The High Cost of 'Fighting Those Damned Unions'
Talks Tip Chrysler Toward Bankruptcy As Negotiations With Creditors Falter, Officials Finalize Details of Restructuring By David Cho, Peter Whoriskey and Kendra Marr Washington Post Staff Writers Thursday, April 30, 2009 The Obama administration last night planned to send Chrysler into bankruptcy, replace chief executive Robert L. Nardelli and pump billions of dollars more into the effort, all in hopes the company can emerge from court proceedings as a reenergized competitor in the global economy. Government officials clung to 11th-hour hopes last night that bankruptcy could be averted, but talks broke down with Chrysler's creditors. A bankruptcy filing could happen as soon as today. . . .
Under the administration's detailed court strategy, ownership of Chrysler would be dramatically reorganized, the leadership of Italian automaker Fiat would take over company management and the U.S. and Canadian governments would contribute more than $10 billion in additional funding. . . Its ownership would be divided, with the company's union retiree health fund receiving a 55 percent stake, Fiat would claim as much as a 35 percent share and the United States would take 8 percent. The Canadian government would receive two percent.
____________________________________________________ Present stockholders are wiped out. Sorry 'bout that folks, but bankruptcy is a hard road and Chrysler (like General Motors) was just not quite too big to fail. The United Auto Workers are in the saddle, those guys who some say broke the industry. Some say otherwise, myself included.
There is only one equitable place left for union representation and that is on the boards of directors of the companies whose workers they represent. Labor and management can no longer afford to stand at odds with one another. A win for one can no longer be a loss for the other. The new paradigm is creative partnerships that allow business and industry to thrive and make labor a shareholder, as wooed as Wall Street, as valuable to growth as the quarterly uptick.
If creative partnership is too much a buzzword, forgive me that. Labor has always known what is wrong with the mechanism, be it on the factory floor or the crowded cubicles where computer programs rule the workday. You want to know why things don’t work, why profits are so elusive, why absenteeism and burnout are costing more than raw materials? Ask at the bottom. You want to know why job satisfaction is so poor that only wages keep the boat afloat? Send the consultants home and ask at the bottom. The bottom is where truth lies and profit can yet be mined.

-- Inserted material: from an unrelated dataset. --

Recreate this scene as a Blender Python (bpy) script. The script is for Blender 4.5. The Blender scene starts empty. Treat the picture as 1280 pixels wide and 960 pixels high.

Avoiding union participation over most of the 20th century, airlines and auto companies are now collapsing into the arms of their arch enemy. The list of busted organizations, from the Chicago Schools to Chrysler, is a long, sad tale of cave-ins to unions. Had they been seated on Boards of Directors and made part of long-term planning, included (as investors are) in the distribution of profit, we might find ourselves in a different business environment.
But then including workers in profit is socialism, right? And socialism is a terror, right? And terror (we all know) is . . . whatever.